As palavras recusaram o papel. Elas, impregnadas de tristeza, apareceram no pensamento, mas confidenciaram que não participariam da escrita. Rebeldes, disseram não à lavra poética.
Desejava escrever um poema sobre uma criatura plúmbea, retratar um monstrengo cuja gênese seria a mistura das barbáries real e imaginária. Esperava desafiar com fonemas o arrebatador de sorrisos, que, inclemente, alimenta-se de infâncias; talvez matá-lo no verso final.
As palavras, disformes, rubras, assustadoras, contra a sua vontade, foram arremessadas na folha branca. Desordenadas, simbolizavam o processo não civilizatório, eram máculas produzidas pelo sangue dos desumanizados.
Não havia poesia.
Talvez tudo não passasse de um burocrático memorando para bombardear a terra sacra do irmão.
A guerra é repleta de sentidos e representações para os homens que distribuem a morte. É, porém, o horror para as crianças que não compreendem o silêncio inquieto depois do estrépido ardente e devastador.

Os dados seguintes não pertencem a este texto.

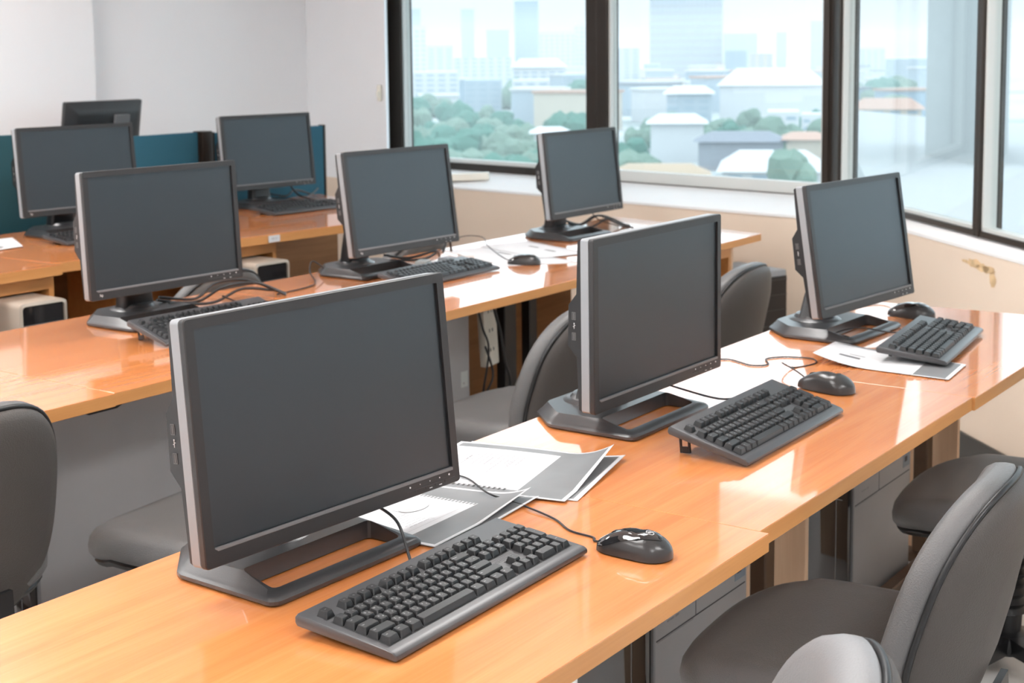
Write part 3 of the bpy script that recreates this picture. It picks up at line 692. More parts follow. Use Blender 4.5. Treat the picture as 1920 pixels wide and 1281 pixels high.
bundle([[(.78, 2.30, D+.05), (.90, 2.28, D+.03), (1.0, 2.30, D+.06), (1.12, 2.29, D+.055), (1.22, 2.22, D+.005)],
        [(.78, 2.31, D+.04), (.92, 2.30, D+.015), (1.02, 2.28, D+.05), (1.14, 2.26, D+.045), (1.20, 2.20, D+.005)],
        [(.80, 2.28, D+.03), (.95, 2.26, D+.012), (1.08, 2.27, D+.035), (1.18, 2.24, D+.02), (1.26, 2.30, D+.005)],
        [(.98, 2.25, D+.03), (1.02, 2.20, D+.005), (1.10, 2.17, D+.003), (1.16, 2.12, D+.003)],
        [(1.20, 2.24, D+.004), (1.40, 2.27, D+.004), (1.52, 2.40, D+.02), (1.56, 2.42, D+.05), (1.60, 2.38, D+.004)]], 'black cables tangled under and beside the left monitor of the middle row')
bundle([[(2.96, 2.33, D+.06), (3.05, 2.30, D+.03), (3.15, 2.29, D+.055), (3.24, 2.28, D+.045), (3.32, 2.24, D+.005)],
        [(2.98, 2.31, D+.04), (3.08, 2.27, D+.015), (3.18, 2.25, D+.04), (3.26, 2.25, D+.02), (3.30, 2.20, D+.004)],
        [(3.0, 2.34, D+.05), (3.12, 2.33, D+.02), (3.22, 2.31, D+.05), (3.16, 2.18, D+.03), (3.12, 2.08, D+.022)],
        [(3.14, 2.30, D+.08), (3.15, 2.26, D+.04), (3.22, 2.16, D+.004)]], 'black cables under the monitor in front of the tall windows')
bundle([[(1.80, 2.31, D+.05), (1.90, 2.28, D+.03), (2.0, 2.24, D+.045), (2.10, 2.30, D+.01)],
        [(1.82, 2.30, D+.03), (1.95, 2.26, D+.02), (2.06, 2.28, D+.03)],
        [(2.02, 2.22, D+.04), (2.08, 2.24, D+.09), (2.12, 2.26, D+.03)]], 'short cables under the middle monitor of the middle row')
bundle([[(2.85, 3.93, Z3+.05), (2.95, 3.90, Z3+.03), (3.05, 3.93, Z3+.05), (3.2, 3.95, Z3+.01)],
        [(2.9, 3.90, Z3+.02), (3.0, 3.86, Z3+.01), (3.12, 3.9, Z3+.02), (3.25, 3.97, Z3+.04)],
        [(3.0, 3.92, Z3+.08), (3.02, 3.88, Z3+.03), (3.05, 3.80, Z3+.004)]], 'cables under the right monitor of the back row')
def plug(loc, deg, lab, mt):
    mb = MB(); mb.box(-.03, .03, -.022, .022, 0, .03, .006); mb.tube([(.03, 0, .015), (.05, 0, .013), (.07, 0, .01)], [.008, .006, .003], 8)
    o = mb.build('cable_adapter', mt); place(o, loc, math.radians(deg)); tag(o, lab, 'adapter', 'cable adapters under the middle monitor')
plug((1.88, 2.20, D), 20, 'grey cable adapter, left one under the middle monitor of the middle row', 'gasket')
plug((1.99, 2.18, D), 8, 'grey cable adapter, middle one under the middle monitor of the middle row', 'silver')
plug((2.09, 2.17, D), 60, 'white cable adapter by the right corner of the middle monitor', 'metalw')

# ------------------------------------------------------------------ paper
def sheet(mb, c, zf, reg, nu=26, nv=26, dz=0, ticks=None, lines=None, off=0.0):
    """c: four plan corners (u0v0, u1v0, u1v1, u0v1); zf(u,v) height; reg(u,v) material slot"""
    def P(u, v, k=0.0):
        x = (1-u)*(1-v)*c[0][0]+u*(1-v)*c[1][0]+u*v*c[2][0]+(1-u)*v*c[3][0]; y = (1-u)*(1-v)*c[0][1]+u*(1-v)*c[1][1]+u*v*c[2][1]+(1-u)*v*c[3][1]
        return Vector((x, y, zf(u, v)+k+off))
    us = sorted(set([i/nu for i in range(nu+1)]+reg.us)); vs = sorted(set([i/nv for i in range(nv+1)]+reg.vs))
    V = [[mb.bm.verts.new(P(u, v)) for v in vs] for u in us]; V2 = [[mb.bm.verts.new(P(u, v, -.0006)) for v in vs] for u in us]
    for i in range(len(us)-1):
        for j in range(len(vs)-1):
            mi = reg((us[i]+us[i+1])/2, (vs[j]+vs[j+1])/2)
            mb._tag([mb.bm.faces.new((V[i][j], V[i+1][j], V[i+1][j+1], V[i][j+1]))], mi)
            mb._tag([mb.bm.faces.new((V2[i][j], V2[i][j+1], V2[i+1][j+1], V2[i+1][j]))], 0)
    nI, nJ = len(us)-1, len(vs)-1
    for i in range(nI):
        for j in (0, nJ): mb._tag([mb.bm.faces.new((V[i][j], V2[i][j], V2[i+1][j], V[i+1][j]))], 0)
    for j in range(nJ):
        for i in (0, nI): mb._tag([mb.bm.faces.new((V[i][j], V[i][j+1], V2[i][j+1], V2[i][j]))], 0)
    def q(u0, u1, v0, v1, mi, k=.0004):
        mb.quad(P(u0, v0, k), P(u1, v0, k), P(u1, v1, k), P(u0, v1, k), mi)
    for t in ticks or (): q(*t)
    for t in lines or (): q(*t)
class Reg:
    def __init__(s, bord, page): s.b = bord; s.p = page; s.us = [bord, 1-bord, page[0], page[1]]; s.vs = [bord, 1-bord, page[2], page[3]]
    def __call__(s, u, v):
        if u < s.b or u > 1-s.b or v < s.b or v > 1-s.b: return 0
        if s.p[0] < u < s.p[1] and s.p[2] < v < s.p[3]: return 0
        return 1
PM = ['paper', 'pgray', 'ink', 'ink2', 'socket']
rnd = random.Random(11)
def textlines(u0, u1, v0, v1, n, along='u'):
    out = []
    for k in range(n):
        if along == 'u':
            v = v0+(v1-v0)*k/n; a = u0
            ln = u0+(u1-u0)*rnd.uniform(.45, 1)
            while a < ln: b_ = min(ln, a+rnd.uniform(.02, .06)); out.append((a, b_, v, v+.006, 3)); a = b_+.008
        else:
            u = u0+(u1-u0)*k/n; a = v0; ln = v0+(v1-v0)*rnd.uniform(.45, 1)
            while a < ln: b_ = min(ln, a+rnd.uniform(.02, .06)); out.append((u, u+.006, a, b_, 3)); a = b_+.008
    return out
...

Nas atônitas crianças, a guerra produz olhares vazios. As explosões não derrubam prédios, não destroem bases militares, elas aniquilam atomicamente sonhos.

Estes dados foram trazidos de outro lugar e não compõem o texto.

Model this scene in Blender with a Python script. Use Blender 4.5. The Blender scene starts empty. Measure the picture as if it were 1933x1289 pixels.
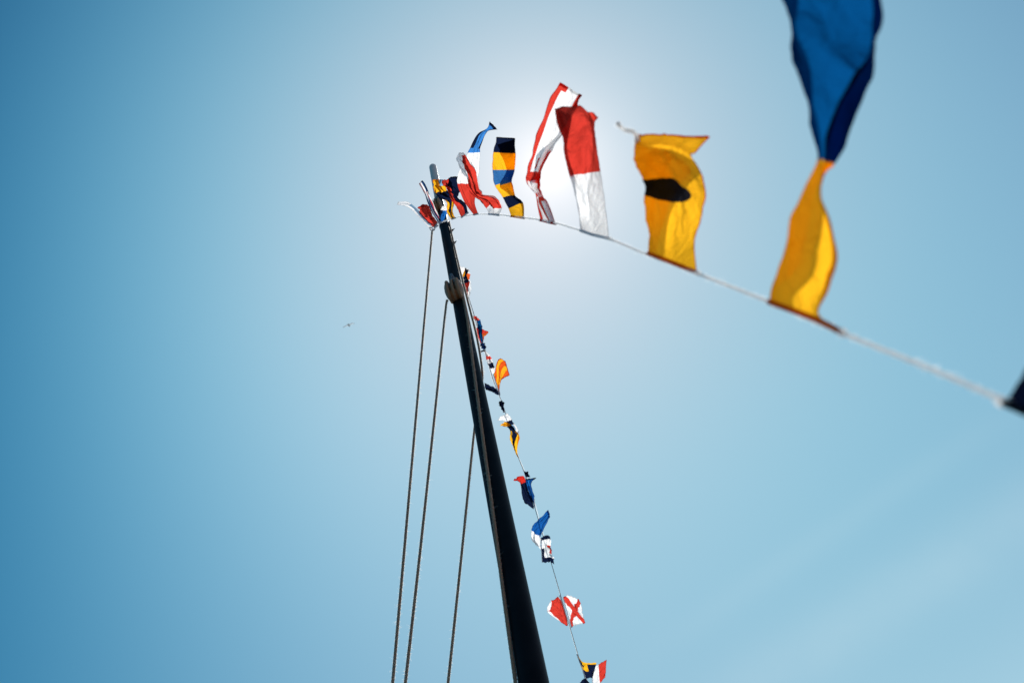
import bpy, math, random
from mathutils import Vector, Matrix, noise

# ------------------------------------------------------------------ camera, sky, sun
sc = bpy.context.scene
C = sc.collection
R = math.radians
F = 1933 * 35 / 36
ELEV, ROLL = R(60), R(15.3)
CAM = Vector((0, 0, 1.7))
fw = Vector((0, math.cos(ELEV), math.sin(ELEV)))
r0 = Vector((1, 0, 0)); u0 = Vector((0, -math.sin(ELEV), math.cos(ELEV)))
rt = math.cos(ROLL) * r0 - math.sin(ROLL) * u0
up = math.sin(ROLL) * r0 + math.cos(ROLL) * u0

def ray(x, y):
    return fw + rt * ((x - 966.5) / F) + up * ((644.5 - y) / F)

def P(x, y, d):
    """point of the place seen at photo position x, y and d metres along the view"""
    return CAM + ray(x, y) * d

cam = bpy.data.objects.new('camera', bpy.data.cameras.new('camera'))
C.objects.link(cam)
m = Matrix((rt, up, -fw)).transposed().to_4x4(); m.translation = CAM
cam.matrix_world = m
cam.data.lens = 35; cam.data.sensor_width = 36
cam.data.clip_end = 20000; cam.data.clip_start = 0.05
cam.data.dof.use_dof = True
cam.data.dof.focus_distance = 10.5
cam.data.dof.aperture_fstop = 1.9
sc.camera = cam

SUN = ray(1040, 312).normalized()
sun_el = math.asin(SUN.z); sun_az = math.atan2(SUN.x, SUN.y)
sl = bpy.data.lights.new('sun', 'SUN'); sl.energy = 5.0; sl.angle = R(0.53); sl.color = (1.0, 0.95, 0.88)
so = bpy.data.objects.new('sun', sl); C.objects.link(so)
so.rotation_euler = SUN.to_track_quat('Z', 'Y').to_euler()
so.location = (0, 0, 60)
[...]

Os olhos de desperança apreendem o infinito esfumaçado, gravam para sempre o horizonte em escombros e a finitude em labaredas. O olhar, que nos petrifica, expressa uma violência caótica, indescritível, pois.
David Le Breton diz que “o olhar é poder sobre o outro”. E que potência carregam os olhares desses meninos indefesos que suplicam e julgam ao mesmo tempo.
Olhos que suplicam a ternura sem saber que não há afeto na luta fratricida. Olhos enlutados que lamentam os desaparecidos. Olhos que sentenciam o humano ao inferno.
Se, por acaso, existe fé nas bombas lançadas, as explosões por certo abrirão veredas para o subterrâneo, jamais para o reino dos céus. As letras divinas não podem sustentar a barbárie, as linhas sagradas descrevem solidariedade e amor. As entrelinhas, a fraternidade entre os povos.
Olhos infantis que desconhecem o ódio dos que lutam. Olhos angustiados, amedrontados, sempre horrorizados, sem o fulgor dos que correm descalços em destemidas brincadeiras.
Definitivamente, as palavras paredistas estão cobertas de razão. Jamais haverá versos e rimas em chacinas bélicas. Idiotice de um frustrado poeta querer compor versos cinza.